Yesterday, my friend Sherryl and I went to a poetry reading at The Bank restaurant in Yarraville, a few suburbs from where I live. The reading was part of the Yarraville Festival, which I didn't really know much about, but also part of our Rotunda nights -- a series of sessions we've (Professional Writing and Editing at Victoria University) had with well known writers, mostly at the Toniq Bar at our Footscray Park campus. We've had a great turnout both from students and from the general public, and the atmosphere at these nights has been buzzing. (And that's largely thanks to our fabulous organiser Bruno Lettieri, who is just a dynamo on legs!)
So, we're at The Bank, part of a large crowd, which is partly composed of genuine audience members and partly of the lunchtime dinner crowd. I wondered how they felt about the reading: happy to have had some extra entertainment, or pressured to stay silent. Hopefully, the first.
Anyway, all was going well -- we were onto our third reader when he just happened to mention that one of his poems was based on or inspired by one of Rumi's poems. He read the poem, and then two audience members arced up. One started by saying that it was nothing like a Rumi poem. But so what? The poet hadn't said it was his intention to copy Rumi's work or emulate him in any way, just that that had been his leaping-off point, his inspiration.
The poet was pretty good about it. He just smiled and said, "Thank you for your opinion."
But of course that wasn't the end of it. The second one got going, getting more and more vitriolic by the minute, and finishing up with: "That was a load of shit."
Again, the poet thanked her. Fortunately, her partner, perhaps embarrassed at how far the little exchange he'd initiated had gone, shut her up. But it left a sour taste in my mouth. Why do people have to act that way? It can be hard enough for most of us to stand out there on a limb, airing our most private thoughts and being judged, without this happening.
The day before the reading I had bumped into another friend of mine who is shortly to appear on a panel at a library with some other well-known writers. I know he hates public speaking. I told him just to be himself, and that I think a lot of times this nervousness arises out of our feeling that we have to be someone -- someone impressive -- rather than just ourselves. Why do we do this to ourselves? That kind of pressure is crippling.
Most people want to see us do well. They don't want to hear us stutter and fail; they want us to succeed. One of the poets yesterday made a few little slips and kept apologising, something I'm aware I do when I read. I know that I'm better off to just move on -- it disrupts the flow of the poem far less -- but apologising is instinctive. I do it without even thinking. So the trick for me is to keep my brain engaged (or at least hitched to this idea) without freaking myself out. I'm getting better at it -- it's like anything: it needs practice. Practice and dignity -- and that's what yesterday's reader had: plenty of dignity. Good for him!
7 comments:
Thanks for blogging about this. I couldn't believe the rudeness of those people either. They obviously didn't really listen to what the poet said, just jumped on their own little bandwagon.

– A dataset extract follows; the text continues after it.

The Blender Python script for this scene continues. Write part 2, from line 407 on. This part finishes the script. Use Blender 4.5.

Bruno talked eloquently about support for local writers and poets, and those two just showed their ignorance and rudeness.

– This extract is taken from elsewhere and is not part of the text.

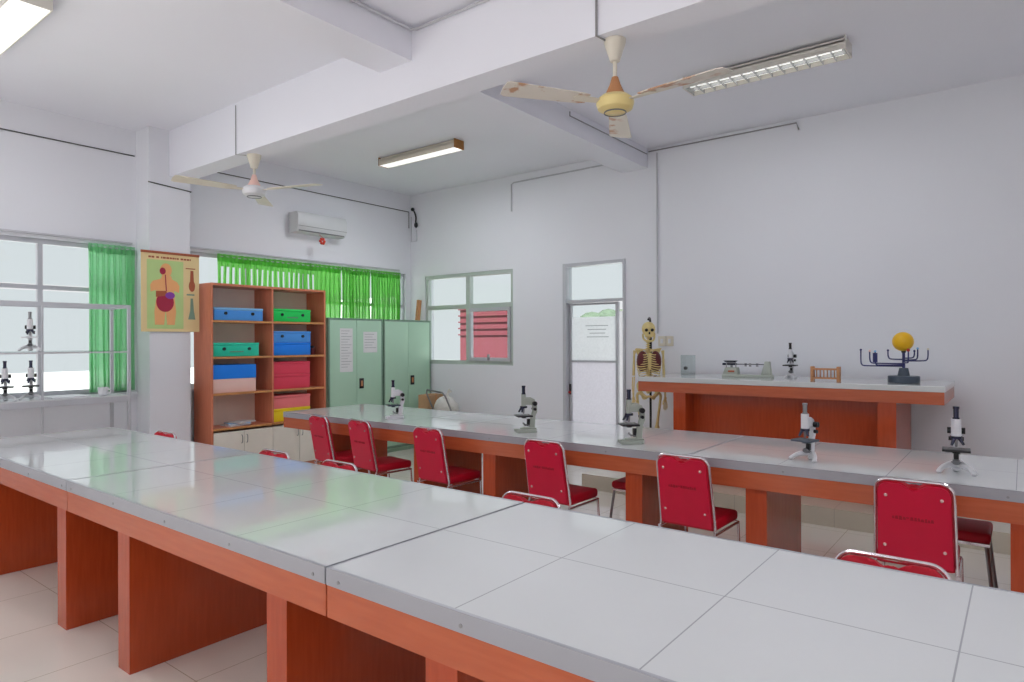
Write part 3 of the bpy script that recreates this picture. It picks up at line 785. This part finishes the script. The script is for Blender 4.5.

That's terrible! It's probably everyone's worst public speaking nightmare come true.
(ps, found you via the misrule link)
Sherryl, yes, true. It's sad really that people should be so ignorant.

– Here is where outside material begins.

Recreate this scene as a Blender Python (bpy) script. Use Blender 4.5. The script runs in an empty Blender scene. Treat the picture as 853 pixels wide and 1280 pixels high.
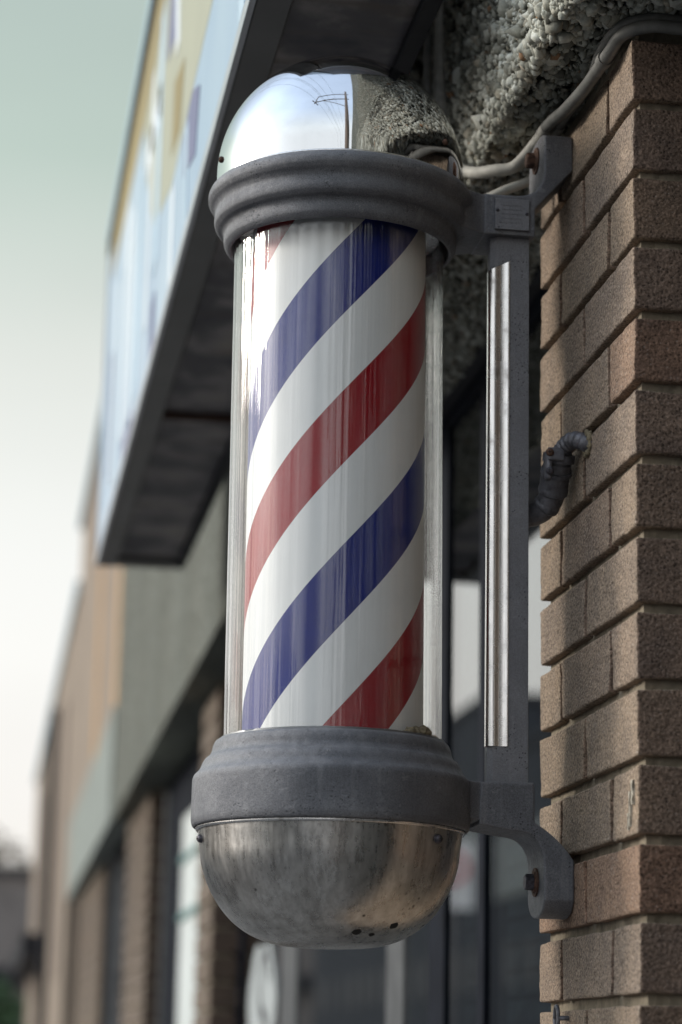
import bpy, bmesh, math, random
import numpy as np
from mathutils import Vector, Matrix, noise as mnoise
random.seed(7); rng = np.random.default_rng(11)
scene = bpy.context.scene
col = scene.collection
PI = math.pi

# ------------------------------------------------------------------ scene graph helpers
def link(o):
    col.objects.link(o); return o

def thing(name, label, cat, loc=(0, 0, 0), group=None, kind=None):
    o = link(bpy.data.objects.new(name, None)); o.location = loc
    o.empty_display_size = .05
    o['label'] = label; o['category'] = cat
    if group: o['group'] = group
    if kind: o['kind'] = kind
    return o

def root_loc(o):
    v = Vector(o.location)
    while o.parent:
        o = o.parent; v += Vector(o.location)
    return v

def obj(name, bm, mat, parent=None, smooth=False, label=None):
    """link a bmesh (built in world coordinates) as ONE mesh object"""
    me = bpy.data.meshes.new(name)
    if isinstance(bm, bmesh.types.BMesh):
        bmesh.ops.recalc_face_normals(bm, faces=bm.faces)
        bm.to_mesh(me); bm.free()
    else:
        me = bm
    o = link(bpy.data.objects.new(name, me))
    if parent:
        me.transform(Matrix.Translation(-root_loc(parent))); o.parent = parent
    me.materials.append(mat)
    if smooth:
        for p in me.polygons: p.use_smooth = True
        if smooth != True:
            me.set_sharp_from_angle(angle=math.radians(smooth))
    if label: o['label'] = label
    return o

def tag(o, label, cat, group=None, kind=None):
    if label: o['label'] = label
    if cat: o['category'] = cat
    if group: o['group'] = group
    if kind: o['kind'] = kind
    return o

def box(bm, x0, x1, y0, y1, z0, z1, bev=0, seg=1, jit=0):
    vs = [bm.verts.new((x, y, z)) for x in (x0, x1) for y in (y0, y1) for z in (z0, z1)]
    if jit:
        for v in vs: v.co += Vector([random.uniform(-jit, jit) for _ in range(3)])
    q = [(0, 1, 3, 2), (4, 6, 7, 5), (0, 4, 5, 1), (2, 3, 7, 6), (0, 2, 6, 4), (1, 5, 7, 3)]
    fs = [bm.faces.new([vs[i] for i in f]) for f in q]
    if bev:
        es = list({e for f in fs for e in f.edges})
        bmesh.ops.bevel(bm, geom=es, offset=bev, segments=seg, profile=.5, affect='EDGES')
    return bm

def bx(*a, **k):
    return box(bmesh.new(), *a, **k)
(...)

Hey, ThirdCat, welcome! And thanks for your comment. I must say I've always dreaded something like this happening. I don't like public speaking at the best of times, but this was awful. I think everyone felt really embarrassed for the poet, but he handled himself very well. And of course the only people to come out looking silly (and selfish) were the hecklers themselves.
I suppose that's the thing that the rest of us should remember -- in such a case, the audience is on *our* side!
(Whoops. The deleted comment was just me doubling up! Shouldn't be so impatient for servers to upload things.)
It doesn't matter where you encounter them (although public speaking is particularly awful): hecklers suck. They take advantage of the fact that the subject of their mockery can't engage in intelligent debate without stopping whatever-it-is they're doing, and then use the opportunity to make facile, uneducated and generally stupid points. Rare is the heckler with moral highground. Grr.